• Written request: Extract the full listing below without altering a single character.

• Supplied information:

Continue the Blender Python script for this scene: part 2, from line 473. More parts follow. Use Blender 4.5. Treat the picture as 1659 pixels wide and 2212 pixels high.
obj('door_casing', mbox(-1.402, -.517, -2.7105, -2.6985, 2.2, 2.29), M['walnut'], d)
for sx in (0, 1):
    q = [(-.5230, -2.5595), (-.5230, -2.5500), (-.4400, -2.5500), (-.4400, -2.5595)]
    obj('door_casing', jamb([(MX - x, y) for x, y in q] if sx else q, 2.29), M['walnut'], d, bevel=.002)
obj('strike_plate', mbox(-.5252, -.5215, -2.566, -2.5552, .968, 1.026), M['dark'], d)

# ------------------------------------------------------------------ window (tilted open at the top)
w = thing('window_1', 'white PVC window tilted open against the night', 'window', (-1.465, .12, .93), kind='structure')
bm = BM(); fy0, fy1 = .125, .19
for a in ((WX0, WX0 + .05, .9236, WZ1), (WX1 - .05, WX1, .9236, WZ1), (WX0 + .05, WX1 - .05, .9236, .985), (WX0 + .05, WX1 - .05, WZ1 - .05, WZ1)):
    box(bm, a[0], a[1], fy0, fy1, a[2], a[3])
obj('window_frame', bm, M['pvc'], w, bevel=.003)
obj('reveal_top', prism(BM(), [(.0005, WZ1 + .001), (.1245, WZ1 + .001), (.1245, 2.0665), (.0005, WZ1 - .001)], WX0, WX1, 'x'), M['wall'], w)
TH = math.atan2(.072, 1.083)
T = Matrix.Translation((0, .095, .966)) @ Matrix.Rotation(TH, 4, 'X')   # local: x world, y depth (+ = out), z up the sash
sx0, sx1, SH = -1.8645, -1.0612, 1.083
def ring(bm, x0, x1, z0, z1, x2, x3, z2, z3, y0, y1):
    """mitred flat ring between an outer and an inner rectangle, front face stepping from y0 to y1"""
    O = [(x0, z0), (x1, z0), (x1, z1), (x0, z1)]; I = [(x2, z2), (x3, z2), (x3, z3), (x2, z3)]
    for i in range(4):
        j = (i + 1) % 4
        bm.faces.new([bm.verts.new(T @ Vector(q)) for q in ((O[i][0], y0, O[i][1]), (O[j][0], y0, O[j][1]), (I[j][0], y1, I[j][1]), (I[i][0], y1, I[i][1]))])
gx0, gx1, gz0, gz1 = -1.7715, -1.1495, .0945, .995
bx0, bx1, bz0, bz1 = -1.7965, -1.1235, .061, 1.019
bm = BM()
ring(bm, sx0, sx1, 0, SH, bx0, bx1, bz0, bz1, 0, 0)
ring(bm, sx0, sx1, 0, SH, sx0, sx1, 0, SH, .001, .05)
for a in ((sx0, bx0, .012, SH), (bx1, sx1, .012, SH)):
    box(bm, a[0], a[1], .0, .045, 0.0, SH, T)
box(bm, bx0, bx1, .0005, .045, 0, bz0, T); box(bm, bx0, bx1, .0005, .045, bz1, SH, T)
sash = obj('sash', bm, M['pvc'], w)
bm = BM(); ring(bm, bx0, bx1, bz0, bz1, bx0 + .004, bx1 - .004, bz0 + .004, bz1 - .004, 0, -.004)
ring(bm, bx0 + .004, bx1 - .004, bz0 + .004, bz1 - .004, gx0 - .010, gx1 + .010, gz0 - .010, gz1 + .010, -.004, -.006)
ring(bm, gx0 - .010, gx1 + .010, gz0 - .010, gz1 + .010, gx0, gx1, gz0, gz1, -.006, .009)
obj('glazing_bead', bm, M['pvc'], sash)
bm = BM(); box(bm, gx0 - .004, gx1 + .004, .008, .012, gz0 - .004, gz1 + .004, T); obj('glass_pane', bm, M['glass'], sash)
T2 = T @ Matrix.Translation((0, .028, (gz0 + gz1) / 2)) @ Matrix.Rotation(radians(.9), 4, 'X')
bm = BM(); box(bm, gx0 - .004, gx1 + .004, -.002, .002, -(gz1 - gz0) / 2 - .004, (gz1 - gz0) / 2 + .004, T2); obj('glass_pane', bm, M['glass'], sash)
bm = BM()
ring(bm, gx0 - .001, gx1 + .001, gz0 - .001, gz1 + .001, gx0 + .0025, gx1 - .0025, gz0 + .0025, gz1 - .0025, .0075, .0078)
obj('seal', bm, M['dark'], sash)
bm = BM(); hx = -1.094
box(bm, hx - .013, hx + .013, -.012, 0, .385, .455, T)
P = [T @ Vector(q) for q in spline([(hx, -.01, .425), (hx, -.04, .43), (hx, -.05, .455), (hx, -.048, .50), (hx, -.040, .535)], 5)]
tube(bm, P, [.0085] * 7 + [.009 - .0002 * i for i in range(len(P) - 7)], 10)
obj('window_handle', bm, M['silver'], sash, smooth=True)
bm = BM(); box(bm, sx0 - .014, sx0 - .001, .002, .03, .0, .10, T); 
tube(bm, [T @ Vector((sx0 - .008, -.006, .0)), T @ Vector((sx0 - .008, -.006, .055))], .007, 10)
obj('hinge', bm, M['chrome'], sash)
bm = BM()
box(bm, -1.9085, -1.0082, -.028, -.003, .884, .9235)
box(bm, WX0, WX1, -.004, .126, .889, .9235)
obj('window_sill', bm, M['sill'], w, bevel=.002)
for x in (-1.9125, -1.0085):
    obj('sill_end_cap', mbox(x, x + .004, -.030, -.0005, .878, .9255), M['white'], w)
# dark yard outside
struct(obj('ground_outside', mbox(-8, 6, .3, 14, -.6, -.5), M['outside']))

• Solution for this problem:
Continue the Blender Python script for this scene: part 2, from line 473. More parts follow. Use Blender 4.5. Treat the picture as 1659 pixels wide and 2212 pixels high.
obj('door_casing', mbox(-1.402, -.517, -2.7105, -2.6985, 2.2, 2.29), M['walnut'], d)
for sx in (0, 1):
    q = [(-.5230, -2.5595), (-.5230, -2.5500), (-.4400, -2.5500), (-.4400, -2.5595)]
    obj('door_casing', jamb([(MX - x, y) for x, y in q] if sx else q, 2.29), M['walnut'], d, bevel=.002)
obj('strike_plate', mbox(-.5252, -.5215, -2.566, -2.5552, .968, 1.026), M['dark'], d)

# ------------------------------------------------------------------ window (tilted open at the top)
w = thing('window_1', 'white PVC window tilted open against the night', 'window', (-1.465, .12, .93), kind='structure')
bm = BM(); fy0, fy1 = .125, .19
for a in ((WX0, WX0 + .05, .9236, WZ1), (WX1 - .05, WX1, .9236, WZ1), (WX0 + .05, WX1 - .05, .9236, .985), (WX0 + .05, WX1 - .05, WZ1 - .05, WZ1)):
    box(bm, a[0], a[1], fy0, fy1, a[2], a[3])
obj('window_frame', bm, M['pvc'], w, bevel=.003)
obj('reveal_top', prism(BM(), [(.0005, WZ1 + .001), (.1245, WZ1 + .001), (.1245, 2.0665), (.0005, WZ1 - .001)], WX0, WX1, 'x'), M['wall'], w)
TH = math.atan2(.072, 1.083)
T = Matrix.Translation((0, .095, .966)) @ Matrix.Rotation(TH, 4, 'X')   # local: x world, y depth (+ = out), z up the sash
sx0, sx1, SH = -1.8645, -1.0612, 1.083
def ring(bm, x0, x1, z0, z1, x2, x3, z2, z3, y0, y1):
    """mitred flat ring between an outer and an inner rectangle, front face stepping from y0 to y1"""
    O = [(x0, z0), (x1, z0), (x1, z1), (x0, z1)]; I = [(x2, z2), (x3, z2), (x3, z3), (x2, z3)]
    for i in range(4):
        j = (i + 1) % 4
        bm.faces.new([bm.verts.new(T @ Vector(q)) for q in ((O[i][0], y0, O[i][1]), (O[j][0], y0, O[j][1]), (I[j][0], y1, I[j][1]), (I[i][0], y1, I[i][1]))])
gx0, gx1, gz0, gz1 = -1.7715, -1.1495, .0945, .995
bx0, bx1, bz0, bz1 = -1.7965, -1.1235, .061, 1.019
bm = BM()
ring(bm, sx0, sx1, 0, SH, bx0, bx1, bz0, bz1, 0, 0)
ring(bm, sx0, sx1, 0, SH, sx0, sx1, 0, SH, .001, .05)
for a in ((sx0, bx0, .012, SH), (bx1, sx1, .012, SH)):
    box(bm, a[0], a[1], .0, .045, 0.0, SH, T)
box(bm, bx0, bx1, .0005, .045, 0, bz0, T); box(bm, bx0, bx1, .0005, .045, bz1, SH, T)
sash = obj('sash', bm, M['pvc'], w)
bm = BM(); ring(bm, bx0, bx1, bz0, bz1, bx0 + .004, bx1 - .004, bz0 + .004, bz1 - .004, 0, -.004)
ring(bm, bx0 + .004, bx1 - .004, bz0 + .004, bz1 - .004, gx0 - .010, gx1 + .010, gz0 - .010, gz1 + .010, -.004, -.006)
ring(bm, gx0 - .010, gx1 + .010, gz0 - .010, gz1 + .010, gx0, gx1, gz0, gz1, -.006, .009)
obj('glazing_bead', bm, M['pvc'], sash)
bm = BM(); box(bm, gx0 - .004, gx1 + .004, .008, .012, gz0 - .004, gz1 + .004, T); obj('glass_pane', bm, M['glass'], sash)
T2 = T @ Matrix.Translation((0, .028, (gz0 + gz1) / 2)) @ Matrix.Rotation(radians(.9), 4, 'X')
bm = BM(); box(bm, gx0 - .004, gx1 + .004, -.002, .002, -(gz1 - gz0) / 2 - .004, (gz1 - gz0) / 2 + .004, T2); obj('glass_pane', bm, M['glass'], sash)
bm = BM()
ring(bm, gx0 - .001, gx1 + .001, gz0 - .001, gz1 + .001, gx0 + .0025, gx1 - .0025, gz0 + .0025, gz1 - .0025, .0075, .0078)
obj('seal', bm, M['dark'], sash)
bm = BM(); hx = -1.094
box(bm, hx - .013, hx + .013, -.012, 0, .385, .455, T)
P = [T @ Vector(q) for q in spline([(hx, -.01, .425), (hx, -.04, .43), (hx, -.05, .455), (hx, -.048, .50), (hx, -.040, .535)], 5)]
tube(bm, P, [.0085] * 7 + [.009 - .0002 * i for i in range(len(P) - 7)], 10)
obj('window_handle', bm, M['silver'], sash, smooth=True)
bm = BM(); box(bm, sx0 - .014, sx0 - .001, .002, .03, .0, .10, T); 
tube(bm, [T @ Vector((sx0 - .008, -.006, .0)), T @ Vector((sx0 - .008, -.006, .055))], .007, 10)
obj('hinge', bm, M['chrome'], sash)
bm = BM()
box(bm, -1.9085, -1.0082, -.028, -.003, .884, .9235)
box(bm, WX0, WX1, -.004, .126, .889, .9235)
obj('window_sill', bm, M['sill'], w, bevel=.002)
for x in (-1.9125, -1.0085):
    obj('sill_end_cap', mbox(x, x + .004, -.030, -.0005, .878, .9255), M['white'], w)
# dark yard outside
struct(obj('ground_outside', mbox(-8, 6, .3, 14, -.6, -.5), M['outside']))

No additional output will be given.